Records supplied:
>> Start

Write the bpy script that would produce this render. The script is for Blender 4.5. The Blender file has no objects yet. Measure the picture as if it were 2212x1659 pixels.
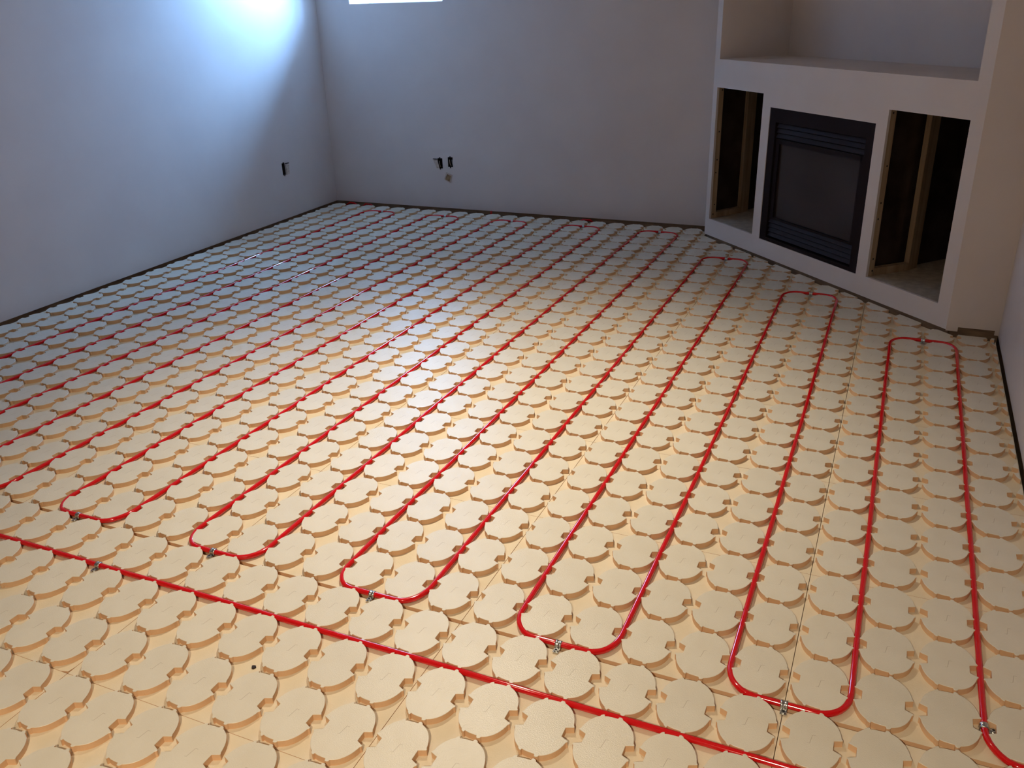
import bpy, bmesh, math, random
from mathutils import Matrix, Vector

C = bpy.context.scene.collection
sc = bpy.context.scene
random.seed(7)

# ------------------------------------------------------------------ camera
CAM = Vector((-0.37269, -1.59919, 1.64655))
R = ((0.9160278883, -0.1385766413, 0.3764165543),
     (0.4001049860, 0.3822115885, -0.8329647662),
     (-0.0284413095, 0.9136250960, 0.4055616795))
FPX = 1876.73                       # focal length in pixels of the 2212 px wide frame
cam_d = bpy.data.cameras.new('camera')
cam_d.sensor_width = 36.0
cam_d.lens = FPX / 2212 * 36.0
cam_d.clip_start = 0.05
cam = bpy.data.objects.new('camera', cam_d)
cam.matrix_world = Matrix.Translation(CAM) @ Matrix(R).to_4x4()
C.objects.link(cam)
sc.camera = cam


def px(X):
    d = Vector(X) - CAM
    c = [sum(R[i][k] * d[i] for i in range(3)) for k in range(3)]
    if c[2] >= -0.01:
        return (-9999, -9999)
    return (1106 + FPX * c[0] / -c[2], 829.5 - FPX * c[1] / -c[2])


# ------------------------------------------------------------------ view, sky
vs = sc.view_settings
vs.view_transform = 'Standard'
vs.look = 'None'
vs.exposure = 0.0
vs.gamma = 1.0
vs.use_curve_mapping = False
world = bpy.data.worlds.new('sky')
sc.world = world
world.use_nodes = True
bg = world.node_tree.nodes['Background']
bg.inputs['Color'].default_value = (0.25, 0.53, 1.0, 1)
wnt = world.node_tree
_g = wnt.nodes.new('ShaderNodeTexCoord')
_d = wnt.nodes.new('ShaderNodeVectorMath')
_d.operation = 'DOT_PRODUCT'
_d.inputs[1].default_value = Vector((0.46, 0.72, 0.50)).normalized()
wnt.links.new(_g.outputs['Generated'], _d.inputs[0])


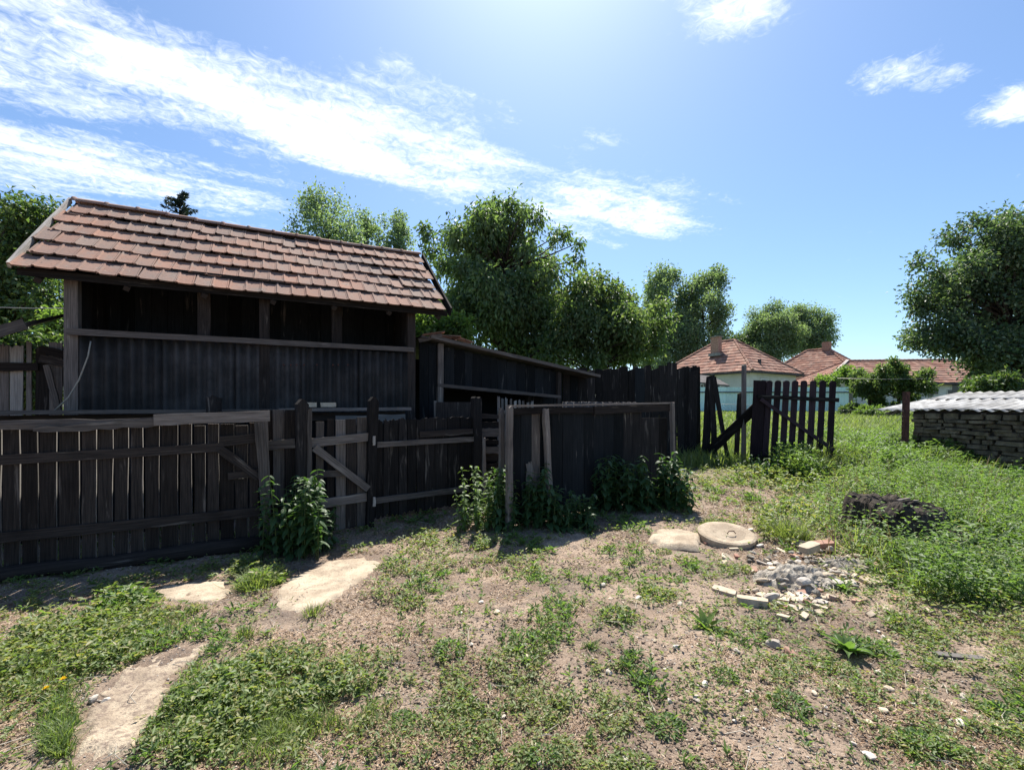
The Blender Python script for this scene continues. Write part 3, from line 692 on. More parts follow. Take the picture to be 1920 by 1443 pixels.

>> End

Set task:
Give all the lines above again, character for character, without pictures.

Response below:
Write the bpy script that would produce this render. The script is for Blender 4.5. The Blender file has no objects yet. Measure the picture as if it were 2212x1659 pixels.
import bpy, bmesh, math, random
from mathutils import Matrix, Vector

C = bpy.context.scene.collection
sc = bpy.context.scene
random.seed(7)

# ------------------------------------------------------------------ camera
CAM = Vector((-0.37269, -1.59919, 1.64655))
R = ((0.9160278883, -0.1385766413, 0.3764165543),
     (0.4001049860, 0.3822115885, -0.8329647662),
     (-0.0284413095, 0.9136250960, 0.4055616795))
FPX = 1876.73                       # focal length in pixels of the 2212 px wide frame
cam_d = bpy.data.cameras.new('camera')
cam_d.sensor_width = 36.0
cam_d.lens = FPX / 2212 * 36.0
cam_d.clip_start = 0.05
cam = bpy.data.objects.new('camera', cam_d)
cam.matrix_world = Matrix.Translation(CAM) @ Matrix(R).to_4x4()
C.objects.link(cam)
sc.camera = cam


def px(X):
    d = Vector(X) - CAM
    c = [sum(R[i][k] * d[i] for i in range(3)) for k in range(3)]
    if c[2] >= -0.01:
        return (-9999, -9999)
    return (1106 + FPX * c[0] / -c[2], 829.5 - FPX * c[1] / -c[2])


# ------------------------------------------------------------------ view, sky
vs = sc.view_settings
vs.view_transform = 'Standard'
vs.look = 'None'
vs.exposure = 0.0
vs.gamma = 1.0
vs.use_curve_mapping = False
world = bpy.data.worlds.new('sky')
sc.world = world
world.use_nodes = True
bg = world.node_tree.nodes['Background']
bg.inputs['Color'].default_value = (0.25, 0.53, 1.0, 1)
wnt = world.node_tree
_g = wnt.nodes.new('ShaderNodeTexCoord')
_d = wnt.nodes.new('ShaderNodeVectorMath')
_d.operation = 'DOT_PRODUCT'
_d.inputs[1].default_value = Vector((0.46, 0.72, 0.50)).normalized()
wnt.links.new(_g.outputs['Generated'], _d.inputs[0])


The Blender Python script for this scene continues. Write part 3, from line 692 on. More parts follow. Take the picture to be 1920 by 1443 pixels.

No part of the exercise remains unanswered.